Entre tanto, nuestro aplauso a tantas empresas que sí tienen en cuenta que todos formamos parte de este mundo. Hay marcas que llevan años incorporando el etiquetado en braille a sus productos. Pregunté a mis seguidores ciegos de Twitter y estas son algunas de ellas: arroz Brillante, el gel Sanex, Vinos de Emilio Moro, productos de alimentación Auchan, lasaña congelada de Hacendado, latas de atún de Carrefour, pack de seis cervezas Alhambra 1925, Aquarel, Solán de Cabras, perfume Kenzo World. Ninguna ley les obligaba, pero entienden que al otro lado de sus marcas estamos todos. También las personas ciegas.
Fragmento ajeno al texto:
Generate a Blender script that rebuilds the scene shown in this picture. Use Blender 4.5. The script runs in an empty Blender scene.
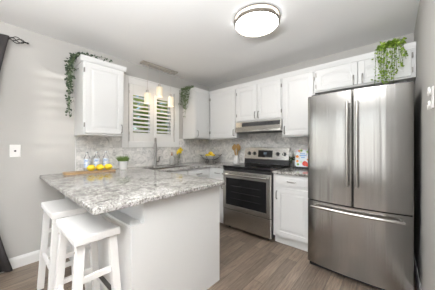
import bpy, bmesh, math, random
from mathutils import Vector, Matrix
R = math.radians
S = bpy.context.scene
COL = S.collection
rnd = random.Random(7)

# ------------------------------------------------------------------ camera
cam_d = bpy.data.cameras.new('camera'); cam = bpy.data.objects.new('camera', cam_d); COL.objects.link(cam)
cam_d.sensor_width = 36; cam_d.lens = 36 * 200 / 435; cam_d.clip_start = 0.02; cam_d.clip_end = 200
cam.location = (2.864, -2.993, 1.24)
cam.rotation_euler = (R(90), 0, R(41.3))
S.camera = cam
# ------------------------------------------------------------------ world, sun, lights, exposure
w = bpy.data.worlds.new('world'); S.world = w; w.use_nodes = True
nt = w.node_tree; nt.nodes.clear()
wo = nt.nodes.new('ShaderNodeOutputWorld'); bg = nt.nodes.new('ShaderNodeBackground'); sky = nt.nodes.new('ShaderNodeTexSky')
sky.sky_type = 'NISHITA'; sky.sun_disc = False; sky.sun_elevation = R(35); sky.sun_rotation = R(100)
bg.inputs['Strength'].default_value = 0.12
nt.links.new(sky.outputs[0], bg.inputs[0]); nt.links.new(bg.outputs[0], wo.inputs[0])

def lamp(name, kind, loc, aim, power, size=(1, 1), color=(1, 1, 1)):
    d = bpy.data.lights.new(name, kind); o = bpy.data.objects.new(name, d); COL.objects.link(o)
    o.location = loc; d.energy = power; d.color = color
    if kind == 'AREA':
        d.shape = 'RECTANGLE'; d.size, d.size_y = size
    if aim is not None:
        o.rotation_euler = (Vector(aim) - Vector(loc)).to_track_quat('-Z', 'Y').to_euler()
    return o
SUN_AT = Vector((4.25, -4.15, 2.02)); SUN_TO = Vector((0, -2.56, 1.69))
sun = lamp('sun', 'SUN', SUN_AT + (SUN_AT - SUN_TO), SUN_TO, .7, color=(1, .97, .92)); sun.data.angle = R(.9)
for wx_ in (.9, 3.05): lamp('rear_fill_light', 'AREA', (wx_, -6.52, 1.35), (wx_, 0, 1.35), 9, (.62, 2.0), (.96, .98, 1))  # added fill lights behind the camera, tall and narrow for streaks in the refrigerator
lamp('daylight_patio_door', 'AREA', (0.06, -4.45, 1.1), (3, -4.1, 1.3), 10, (1.7, 2.0), (1, .99, .98))
lamp('bounce_fill_light', 'AREA', (2.75, -3.45, 1.75), (2.75, -3.4, 2.44), 98, (.8, .8), (.97, .985, 1))  # added fill light aimed at the ceiling, imitates a bounced flash
S.view_settings.view_transform = 'Standard'; S.view_settings.look = 'None'
S.view_settings.gamma = 1; S.view_settings.use_curve_mapping = False
S.view_settings.exposure = 1.14
S.cycles.max_bounces = 10; S.cycles.diffuse_bounces = 6; S.cycles.glossy_bounces = 5
S.cycles.transmission_bounces = 8; S.cycles.transparent_max_bounces = 12
S.cycles.sample_clamp_indirect = 6; S.cycles.caustics_reflective = False; S.cycles.caustics_refractive = False

# ------------------------------------------------------------------ materials
def mat(name, color=(.8, .8, .8), rough=.5, metal=0, **k):
    m = bpy.data.materials.new(name); m.use_nodes = True
    b = m.node_tree.nodes['Principled BSDF']
    b.inputs['Base Color'].default_value = (*color, 1); b.inputs['Roughness'].default_value = rough
    b.inputs['Metallic'].default_value = metal
    for a, v in k.items():
        b.inputs[a].default_value = v
    return m
def nd(m, t, **k):
    n = m.node_tree.nodes.new(t)
    for a, v in k.items():
        if a in n.inputs: n.inputs[a].default_value = v
        else: setattr(n, a, v)
    return n
def ln(m, a, b): m.node_tree.links.new(a, b)
def bsdf(m): return m.node_tree.nodes['Principled BSDF']
def ramp(m, stops, fac):
    r = nd(m, 'ShaderNodeValToRGB'); e = r.color_ramp.elements
    e[0].position, e[0].color = stops[0][0], (*stops[0][1], 1)
    e[1].position, e[1].color = stops[-1][0], (*stops[-1][1], 1)
    for p, c in stops[1:-1]:
        x = e.new(p); x.color = (*c, 1)
    ln(m, fac, r.inputs[0]); return r.outputs[0]
def coords(m, scale=(1, 1, 1), rot=(0, 0, 0)):
    t = nd(m, 'ShaderNodeTexCoord'); mp = nd(m, 'ShaderNodeMapping')
    mp.inputs['Scale'].default_value = scale; mp.inputs['Rotation'].default_value = rot
    ln(m, t.outputs['Object'], mp.inputs[0]); return mp.outputs[0]
def noise(m, vec, scale, detail=3, rough=.55, dist=0):
    n = nd(m, 'ShaderNodeTexNoise', Scale=scale, Detail=detail, Roughness=rough, Distortion=dist)
    ln(m, vec, n.inputs['Vector']); return n.outputs['Fac']
def mixc(m, fac, a, b, mode='MIX'):
    x = nd(m, 'ShaderNodeMix'); x.data_type = 'RGBA'; x.blend_type = mode
    for s, v in ((0, fac), (6, a), (7, b)):
        if hasattr(v, 'type') and hasattr(v, 'links'): ln(m, v, x.inputs[s])
        else: x.inputs[s].default_value = v if s == 0 else (*v, 1)
    return x.outputs[2]
def bump(m, h, strength=.2, dist=.01):
    b = nd(m, 'ShaderNodeBump', Strength=strength, Distance=dist); ln(m, h, b.inputs['Height'])
    ln(m, b.outputs[0], bsdf(m).inputs['Normal'])

M = {}
def paint(name, c, rough=.6):
    m = mat(name, c, rough); v = coords(m); n = noise(m, v, 60, 2); bump(m, n, .05, .002); M[name] = m; return m
paint('wall_paint', (.49, .477, .455), .75)
paint('ceiling_paint', (.84, .84, .835), .85)
paint('cabinet_white', (.70, .70, .693), .35)
paint('trim_white', (.80, .795, .78), .4)
paint('stool_white', (.80, .79, .775), .38)
M['shutter_white'] = mat('shutter_white', (.80, .79, .765), .4)
M['pewter'] = mat('pewter', (.30, .29, .27), .3, 1)
M['nickel'] = mat('nickel', (.62, .58, .53), .28, 1)
M['lamp_nickel'] = mat('lamp_nickel', (.30, .265, .225), .35, 1)
M['chrome'] = mat('chrome', (.62, .61, .6), .12, 1)
M['faucet_steel'] = mat('faucet_steel', (.33, .32, .31), .28, 1)
M['black_iron'] = mat('black_iron', (.03, .028, .027), .45, .6)
M['black_glass'] = mat('black_glass', (.008, .008, .009), .06)
M['black_plastic'] = mat('black_plastic', (.02, .02, .021), .35)
M['dark_grey'] = mat('dark_grey', (.045, .045, .047), .5)
M['stool_metal'] = mat('stool_metal', (.12, .11, .10), .4, .7)
M['white_ceramic'] = mat('white_ceramic', (.85, .85, .84), .15)
M['white_plastic'] = mat('white_plastic', (.85, .84, .82), .35)
M['copper'] = mat('copper', (.45, .2, .1), .3, 1)
M['glass'] = mat('glass', (1, 1, 1), .02, **{'Transmission Weight': 1, 'IOR': 1.45})
M['water'] = mat('water', (.93, .97, 1), .02, **{'Transmission Weight': 1, 'IOR': 1.33})
M['pane'] = mat('pane', (1, 1, 1), .0, **{'Transmission Weight': 1, 'IOR': 1.02, 'Alpha': .35})
def emis(name, c, s, base=(.9, .9, .9)):
    M[name] = mat(name, base, .4, **{'Emission Color': (*c, 1), 'Emission Strength': s})
emis('diffuser', (1, .98, .95), 11.0)
emis('drum_glow', (1, .98, .95), .6)
emis('shade_glow', (1, .78, .5), .14, (.85, .78, .64))
emis('display', (.55, .8, 1), .06, (.01, .01, .012))

# steel, brushed
def steel(name, c, axis, rough=.27, aniso=.7):
    m = mat(name, c, rough, 1, **{'Anisotropic': aniso}); sc = {'z': (260, 260, 1.5), 'x': (1.5, 260, 260)}[axis]
    n = noise(m, coords(m, sc), 1.0, 2)
    ln(m, mixc(m, n, tuple(x * .93 for x in c), tuple(min(1, x * 1.07) for x in c)), bsdf(m).inputs['Base Color'])
    tg = nd(m, 'ShaderNodeTangent'); tg.direction_type = 'RADIAL'; tg.axis = 'Z'; ln(m, tg.outputs[0], bsdf(m).inputs['Tangent'])
    if axis == 'z': bump(m, noise(m, coords(m, (8, 8, .22)), 1.0, 3, .5), .6, .012)
    bsdf(m).inputs['Anisotropic Rotation'].default_value = 0 if axis == 'z' else .25
    M[name] = m
steel('steel_v', (.37, .36, .345), 'z', .22)
steel('steel_h', (.62, .60, .565), 'x', .26)
M['handle_steel'] = mat('handle_steel', (.55, .53, .50), .22, 1)
M['mirror_nickel'] = mat('mirror_nickel', (.72, .68, .62), .2, 1)

# granite
m = M['granite'] = mat('granite', rough=.1)
v = coords(m)
big = noise(m, v, 3.2, 5, .6, 1.4); mid = noise(m, v, 16, 5, .7, .8); fine = noise(m, v, 85, 4, .8)
base = ramp(m, [(.36, (.14, .13, .12)), (.45, (.30, .285, .265)), (.54, (.47, .455, .43)), (.7, (.56, .55, .53))], mid)
base = mixc(m, ramp(m, [(.45, (0, 0, 0)), (.62, (.8, .8, .8))], big), base, (.54, .53, .51))
dk = ramp(m, [(.44, (1, 1, 1)), (.48, (0, 0, 0))], fine)
zone = ramp(m, [(.45, (1, 1, 1)), (.66, (.5, .5, .5))], big)
dk = mixc(m, 1.0, dk, zone, 'MULTIPLY')
c = mixc(m, dk, base, (.055, .047, .043))
f2 = noise(m, v, 46, 3, .6)
c = mixc(m, ramp(m, [(.60, (0, 0, 0)), (.66, (.75, .75, .75))], f2), c, (.19, .165, .14))
ln(m, c, bsdf(m).inputs['Base Color'])

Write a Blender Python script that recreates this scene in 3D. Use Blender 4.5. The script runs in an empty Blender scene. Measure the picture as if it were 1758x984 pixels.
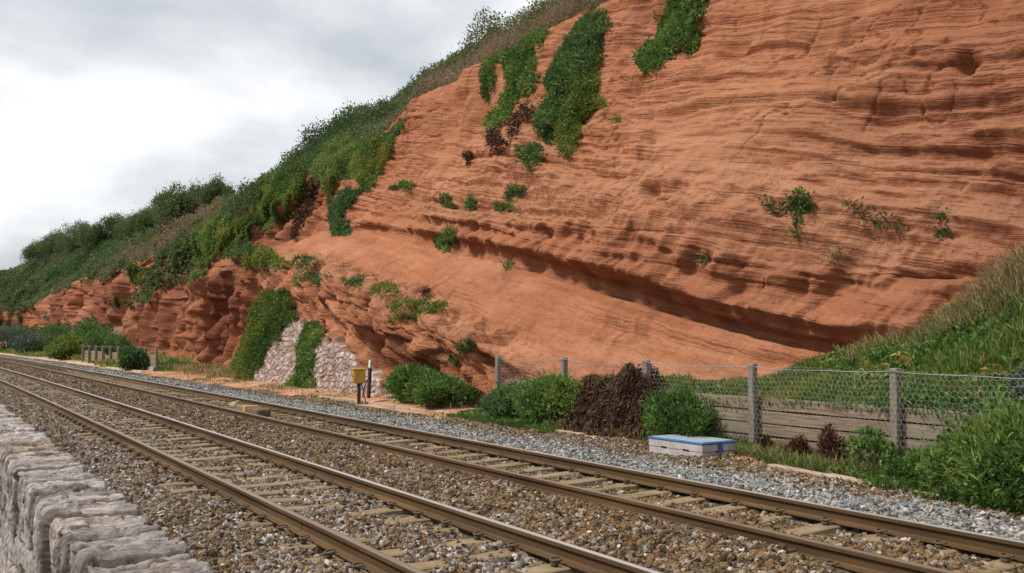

No sé si recuerdan a Romeo, un niño ciego de cuatro años que pedía, con la naturalidad propia de su edad, que los productos tuvieran etiquetado en braille, porque si no no los podía leer. Simple, natural, directo, lógico. Romeo no sabía, ni le hacía falta saber, lo obtuso que somos los adultos; la complejidad de reorganizar la forma de hacer las cosas para que sean mejores y útiles; las innumerables iniciativas que se han hecho para conseguir que este mundo sea, de verdad, un lugar para todos. Hoy decimos “inclusivo”, porque, a veces, es necesario poner apellidos a palabras inclusivas de por sí. El mundo es el mundo, el lugar de todos.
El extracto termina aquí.